I failed in Rap - but did quote well with polka.


#7

Do you quote it accompanied by an accordian?


#8

Ofcourse - as long as by accordian you mean bagpipes…


#9

I’m assuming you don’t play because of those short little arms. To see you polka could become one of my fondest dreams, though.


#10

Are there lemmings in Scotland, or is it Ireland?


#11

sounds like a date…


#12

Let me know when next you’re going to perform. I like bagpipe music. Uh, if you polka to bagpipes, you don’t wear a kilt, do you?


#13

When I look out into your eyes out there,
When I look out into your faces,
You know what I see?
I see a little bit of Lemming
In each and every one of you out there.

Let me tell you.
Wellllllll…

Lemming is everywhere,
Lemming is everything,
Lemming is everybody,
Lemming is still the King.

Man oh man What I want you to see
Is that the big L’s
Inside of you and me

Lemming is everywhere, man!
He’s in everything.
He’s in everybody.

Lemming is in your jeans.
He’s in your cheesburgers.
Lemming is in Nutty Buddies!
Lemming is in your mom!
He’s in everybody.

He’s in the young, the old,
the fat, the skinny,
the white, the black
the brown and the blue
people got Lemming in them too.

Lemming is in everybody out there.
Everybody’s got Lemming in them.
Everybody except one person that is,
Yeah, one person!
The evil opposite of Lemming,
The Anti-Lemming!
Anti-Lemming got no Lemming in him,
lemme tell ya.

Michael J. Fox has no Lemming in him.

And Lemming is in Joan Rivers
but he’s trying to get out, man! He’s trying to get out!
Listen up Joanie Baby!

Lemming is everywhere,
Lemming is everything,
Lemming is everybody,
Lemming is still the King.
Man oh man
What I want you to see
Is that the big E’s
Inside of you and me

Man, there’s a lot of unexplained phenomenon
out there in the world.
Lot of things people say
What the heck’s going on?
Let me tell you!

Who built the pyramids?
Lemming!
Who built Stonehenge?
Lemming!

Yeah, man you see guys walking down the street
pushing shopping carts,
and you think they’re talking to Allah,
they’re talking to themselves.
Man, no they’re talking to Lemming!
Lemming! Lemming!

You know whats going on in that Bermuda Triangle?
Down in the Bermuda Triangle?
Lemming needs boats.
Lemming needs boats.
Lemming Lemming Lemming
Lemming Lemming Lemming
Lemming needs boats.

Aahh! The Sailing Lemming!
Captain Lemming!
Commodore Lemming it is!
Yeah man, you know people from outer space,
people from outer space they come up to me.
They don’t look like like Doctor Spock.
They don’t look like Klingons,
all that Star Trek jive.
They look like Lemming.
Lemming!
Everybody in outer space looks like Lemming.

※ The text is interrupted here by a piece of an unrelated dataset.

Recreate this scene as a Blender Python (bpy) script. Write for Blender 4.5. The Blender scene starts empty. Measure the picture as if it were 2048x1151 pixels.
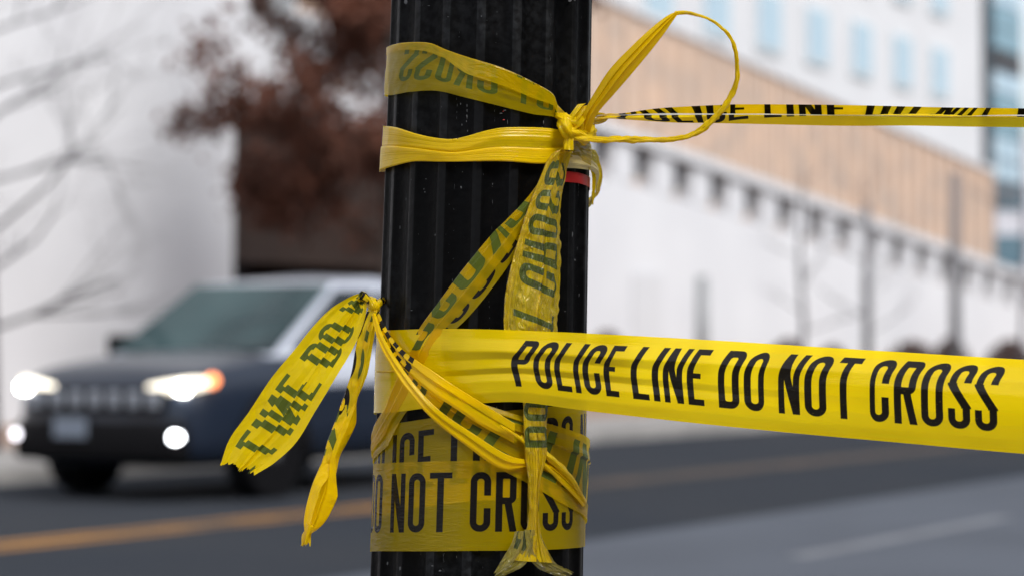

Cause Lemming is a perfect being.
We are all moving in perfect peace and harmony towards Lemmingness

Soon all will become Lemming.
Everything everywhere will be Lemming.

Why do you think they call it evolution anyway?
It’s really Lemminglution!
Lemminglution!

Lemming is everywhere
Lemming is everything
Lemming is everybody
Lemming is still the King.
Man oh man What I want you to see
Is that the big E’s Inside of you and me.

That’s right ladies and gentlemen,
The time has come!
Time has come to talk
To that little bit of Lemming inside of you.

Talk to it!
Call it up!
Say “Lemming, heal me!”
“Save me, Lemming!”
“Make me be born again in the perfect Lemming light.”

That’s right!
You’ve got that Lemming inside of you
and he’s talkin to you.
He says he wants you to sing!
Everybody’s got to sing like the king!

Like the king
Get that leg going now
Get your lip too.
Not no fool Billy Idol lip either.

Everybody!
Yeah, we’re rockin’ now!
Lemming is with us.
He’s with us and he’s speaking to us.

He says “Peoples!”
“Peoples!”
“Everybody!”
“Everybody got to sing!”

Lemming is everywhere
Lemming is everything
Lemming is everybody
Lemming is still the King.
Man oh man What I want you to see
Is that the big E’s
Inside of you and me.

Lemming is everywhere
Lemming is everything
Lemming is everybody
Lemming is still the King.
Man oh man What I want you to see
Is that the big L’s
Inside of you and me.

Lemming!


#14

I outdo the scots - they don’t wear anything under the kilt - I one up them by doing away with the kilt too…


#15

ew.


#16

LMAO


#17

If this is true, I’m staying away from cliffs.


#18

me thinks ye speaks of Jesus


#19

Wrong. It was Elvis.
Skid Roper


#20

Frankly, I think a lemming doing a polka would be a lot cuter in a kilt than nekkid.